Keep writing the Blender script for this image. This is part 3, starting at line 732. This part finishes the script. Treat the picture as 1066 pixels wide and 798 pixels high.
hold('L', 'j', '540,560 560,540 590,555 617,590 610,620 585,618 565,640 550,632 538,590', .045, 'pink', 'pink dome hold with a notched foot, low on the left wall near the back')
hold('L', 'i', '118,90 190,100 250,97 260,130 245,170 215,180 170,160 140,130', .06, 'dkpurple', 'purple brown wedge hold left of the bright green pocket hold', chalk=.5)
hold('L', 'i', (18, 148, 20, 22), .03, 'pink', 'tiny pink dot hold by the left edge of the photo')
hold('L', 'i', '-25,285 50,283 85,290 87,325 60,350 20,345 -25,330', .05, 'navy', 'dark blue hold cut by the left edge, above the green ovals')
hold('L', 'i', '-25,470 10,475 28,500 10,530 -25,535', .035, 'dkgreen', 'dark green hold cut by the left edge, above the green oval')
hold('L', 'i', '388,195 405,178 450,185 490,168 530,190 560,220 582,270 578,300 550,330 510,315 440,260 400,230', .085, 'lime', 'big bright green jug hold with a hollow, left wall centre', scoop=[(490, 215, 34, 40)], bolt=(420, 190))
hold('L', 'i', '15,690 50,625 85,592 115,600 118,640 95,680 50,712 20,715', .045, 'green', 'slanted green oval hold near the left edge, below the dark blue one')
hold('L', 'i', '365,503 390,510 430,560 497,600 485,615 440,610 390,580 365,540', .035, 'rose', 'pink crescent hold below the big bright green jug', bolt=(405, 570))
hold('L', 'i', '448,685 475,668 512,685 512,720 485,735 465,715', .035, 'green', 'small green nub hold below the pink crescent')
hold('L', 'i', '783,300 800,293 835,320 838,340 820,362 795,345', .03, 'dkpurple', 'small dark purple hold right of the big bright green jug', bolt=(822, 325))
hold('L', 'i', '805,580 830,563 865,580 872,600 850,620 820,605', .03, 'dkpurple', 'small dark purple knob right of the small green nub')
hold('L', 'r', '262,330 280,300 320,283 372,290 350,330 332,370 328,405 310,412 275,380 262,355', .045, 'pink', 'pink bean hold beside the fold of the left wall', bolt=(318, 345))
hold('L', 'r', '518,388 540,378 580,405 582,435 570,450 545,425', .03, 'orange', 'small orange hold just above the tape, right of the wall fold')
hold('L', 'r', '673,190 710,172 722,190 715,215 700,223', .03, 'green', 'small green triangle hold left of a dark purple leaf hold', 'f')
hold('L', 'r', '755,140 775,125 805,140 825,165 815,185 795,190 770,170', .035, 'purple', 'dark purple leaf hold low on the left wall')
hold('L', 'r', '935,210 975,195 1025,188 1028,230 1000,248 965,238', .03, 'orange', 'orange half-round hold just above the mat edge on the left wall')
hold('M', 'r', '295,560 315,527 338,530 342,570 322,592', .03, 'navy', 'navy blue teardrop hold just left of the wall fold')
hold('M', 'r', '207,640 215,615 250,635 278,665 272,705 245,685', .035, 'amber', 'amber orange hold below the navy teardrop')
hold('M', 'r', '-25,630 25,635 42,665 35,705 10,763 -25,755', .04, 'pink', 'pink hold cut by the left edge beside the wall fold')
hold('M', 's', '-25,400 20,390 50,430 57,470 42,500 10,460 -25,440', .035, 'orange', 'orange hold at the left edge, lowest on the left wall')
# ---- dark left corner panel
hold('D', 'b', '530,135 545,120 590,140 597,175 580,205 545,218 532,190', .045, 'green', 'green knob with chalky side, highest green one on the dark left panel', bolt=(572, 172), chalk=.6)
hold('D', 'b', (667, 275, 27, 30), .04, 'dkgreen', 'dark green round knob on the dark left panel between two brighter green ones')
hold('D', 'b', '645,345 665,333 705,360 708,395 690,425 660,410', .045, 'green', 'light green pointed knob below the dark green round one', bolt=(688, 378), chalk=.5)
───
▶ _TASK OBJECTIVE_
Restate the data above word for word, please.

▶ _ANSWER TO THE PROBLEM_
Keep writing the Blender script for this image. This is part 3, starting at line 732. This part finishes the script. Treat the picture as 1066 pixels wide and 798 pixels high.
hold('L', 'j', '540,560 560,540 590,555 617,590 610,620 585,618 565,640 550,632 538,590', .045, 'pink', 'pink dome hold with a notched foot, low on the left wall near the back')
hold('L', 'i', '118,90 190,100 250,97 260,130 245,170 215,180 170,160 140,130', .06, 'dkpurple', 'purple brown wedge hold left of the bright green pocket hold', chalk=.5)
hold('L', 'i', (18, 148, 20, 22), .03, 'pink', 'tiny pink dot hold by the left edge of the photo')
hold('L', 'i', '-25,285 50,283 85,290 87,325 60,350 20,345 -25,330', .05, 'navy', 'dark blue hold cut by the left edge, above the green ovals')
hold('L', 'i', '-25,470 10,475 28,500 10,530 -25,535', .035, 'dkgreen', 'dark green hold cut by the left edge, above the green oval')
hold('L', 'i', '388,195 405,178 450,185 490,168 530,190 560,220 582,270 578,300 550,330 510,315 440,260 400,230', .085, 'lime', 'big bright green jug hold with a hollow, left wall centre', scoop=[(490, 215, 34, 40)], bolt=(420, 190))
hold('L', 'i', '15,690 50,625 85,592 115,600 118,640 95,680 50,712 20,715', .045, 'green', 'slanted green oval hold near the left edge, below the dark blue one')
hold('L', 'i', '365,503 390,510 430,560 497,600 485,615 440,610 390,580 365,540', .035, 'rose', 'pink crescent hold below the big bright green jug', bolt=(405, 570))
hold('L', 'i', '448,685 475,668 512,685 512,720 485,735 465,715', .035, 'green', 'small green nub hold below the pink crescent')
hold('L', 'i', '783,300 800,293 835,320 838,340 820,362 795,345', .03, 'dkpurple', 'small dark purple hold right of the big bright green jug', bolt=(822, 325))
hold('L', 'i', '805,580 830,563 865,580 872,600 850,620 820,605', .03, 'dkpurple', 'small dark purple knob right of the small green nub')
hold('L', 'r', '262,330 280,300 320,283 372,290 350,330 332,370 328,405 310,412 275,380 262,355', .045, 'pink', 'pink bean hold beside the fold of the left wall', bolt=(318, 345))
hold('L', 'r', '518,388 540,378 580,405 582,435 570,450 545,425', .03, 'orange', 'small orange hold just above the tape, right of the wall fold')
hold('L', 'r', '673,190 710,172 722,190 715,215 700,223', .03, 'green', 'small green triangle hold left of a dark purple leaf hold', 'f')
hold('L', 'r', '755,140 775,125 805,140 825,165 815,185 795,190 770,170', .035, 'purple', 'dark purple leaf hold low on the left wall')
hold('L', 'r', '935,210 975,195 1025,188 1028,230 1000,248 965,238', .03, 'orange', 'orange half-round hold just above the mat edge on the left wall')
hold('M', 'r', '295,560 315,527 338,530 342,570 322,592', .03, 'navy', 'navy blue teardrop hold just left of the wall fold')
hold('M', 'r', '207,640 215,615 250,635 278,665 272,705 245,685', .035, 'amber', 'amber orange hold below the navy teardrop')
hold('M', 'r', '-25,630 25,635 42,665 35,705 10,763 -25,755', .04, 'pink', 'pink hold cut by the left edge beside the wall fold')
hold('M', 's', '-25,400 20,390 50,430 57,470 42,500 10,460 -25,440', .035, 'orange', 'orange hold at the left edge, lowest on the left wall')
# ---- dark left corner panel
hold('D', 'b', '530,135 545,120 590,140 597,175 580,205 545,218 532,190', .045, 'green', 'green knob with chalky side, highest green one on the dark left panel', bolt=(572, 172), chalk=.6)
hold('D', 'b', (667, 275, 27, 30), .04, 'dkgreen', 'dark green round knob on the dark left panel between two brighter green ones')
hold('D', 'b', '645,345 665,333 705,360 708,395 690,425 660,410', .045, 'green', 'light green pointed knob below the dark green round one', bolt=(688, 378), chalk=.5)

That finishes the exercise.